Page last updated at 20:12 GMT, Monday, 23 November 2009

Corruption investigation targets Afghan ministers

Afghan President Hamid Karzai
Western officials have called on President Karzai to act on corruption

Two Afghan cabinet ministers are under investigation for alleged corruption, the attorney general's office has said.

Deputy attorney general Fazel Ahmad Faqiryar told the BBC he could not name names but said a further 15 former ministers were also being investigated.

The Afghan government has been under intense Western pressure in recent weeks to do more to tackle corruption.

President Hamid Karzai promised at last week's inauguration to do more to end what he called a culture of impunity.

In his inaugural speech, he also announced a conference to tackle corruption and said he would take care to ensure his ministers were "competent and just".

Mr Karzai, who was re-elected in a poll marred by fraud allegations, is expected to name his new cabinet in coming weeks.

Correspondents say they will wait to see the new line-up to get a real idea of how serious Mr Karzai is about tackling corruption.

They will also want to see if any corruption investigations lead to charges resulting in convictions.

Reliable partner?

Mr Faqiryar told the BBC that some of those people under investigation had already presented themselves for questioning.

Interpol had been asked for help to bring back to Afghanistan others who were abroad, he said.

Karl Eikenberry
US ambassador Karl Eikenberry says Afghans must act against corruption

As well as current and former ministers, Mr Faqiryar said two officials from the Ministry of Hajj and Religious Affairs were under investigation.

He said they were suspected of illegally receiving hundreds of thousands of dollars relating to payments for accommodation for Afghan pilgrims attending the Hajj in Saudi Arabia.

Mr Faqiryar said the various investigations should be completed within weeks.

The development comes a week after Afghan officials announced the launch of a new force to fight corruption.

US ambassador Karl Eikenberry, who has warned against a large US troop increase unless Mr Karzai takes action against corruption, said the announcement would need to be followed by concrete action.

"Words are cheap.

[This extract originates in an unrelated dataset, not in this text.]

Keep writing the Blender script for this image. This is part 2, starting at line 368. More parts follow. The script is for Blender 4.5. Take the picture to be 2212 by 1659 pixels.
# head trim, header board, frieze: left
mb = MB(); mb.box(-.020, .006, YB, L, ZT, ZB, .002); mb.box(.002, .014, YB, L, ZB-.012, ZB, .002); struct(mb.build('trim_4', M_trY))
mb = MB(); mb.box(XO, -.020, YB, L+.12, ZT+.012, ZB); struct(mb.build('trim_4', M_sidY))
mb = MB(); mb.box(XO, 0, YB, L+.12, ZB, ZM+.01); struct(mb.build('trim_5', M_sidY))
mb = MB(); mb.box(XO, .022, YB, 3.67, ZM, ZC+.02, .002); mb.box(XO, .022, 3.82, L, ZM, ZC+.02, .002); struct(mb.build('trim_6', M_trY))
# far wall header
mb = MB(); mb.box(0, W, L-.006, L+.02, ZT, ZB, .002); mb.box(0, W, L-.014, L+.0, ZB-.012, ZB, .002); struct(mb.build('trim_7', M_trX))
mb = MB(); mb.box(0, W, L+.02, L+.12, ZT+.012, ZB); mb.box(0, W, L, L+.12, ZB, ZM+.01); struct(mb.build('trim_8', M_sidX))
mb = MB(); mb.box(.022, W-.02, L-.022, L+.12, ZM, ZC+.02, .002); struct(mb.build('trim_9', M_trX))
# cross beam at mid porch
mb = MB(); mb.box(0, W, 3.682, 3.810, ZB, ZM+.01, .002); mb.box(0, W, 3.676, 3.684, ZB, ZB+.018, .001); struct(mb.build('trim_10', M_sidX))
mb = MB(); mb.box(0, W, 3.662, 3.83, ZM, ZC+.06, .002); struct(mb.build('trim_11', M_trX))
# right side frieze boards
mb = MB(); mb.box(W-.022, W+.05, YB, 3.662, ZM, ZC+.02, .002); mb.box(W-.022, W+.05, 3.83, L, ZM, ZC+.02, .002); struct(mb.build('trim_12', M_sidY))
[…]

Deeds are required," he said.

Previous Afghan efforts have done little to curtail corruption.

US President Barack Obama is expected to announce a decision soon on whether to send more American troops to Afghanistan, following weeks of deliberation.

US officials say he wants to be sure that Mr Karzai is a reliable partner.

Last week, US Secretary of State Hillary Clinton Clinton warned that the US would not give civilian aid to Afghanistan unless it could track how it was used.

Earlier this month, Afghanistan's chief prosecutor said he had a list of senior officials, including current and former ministers, who were suspected of receiving illegal payments related to government contracts.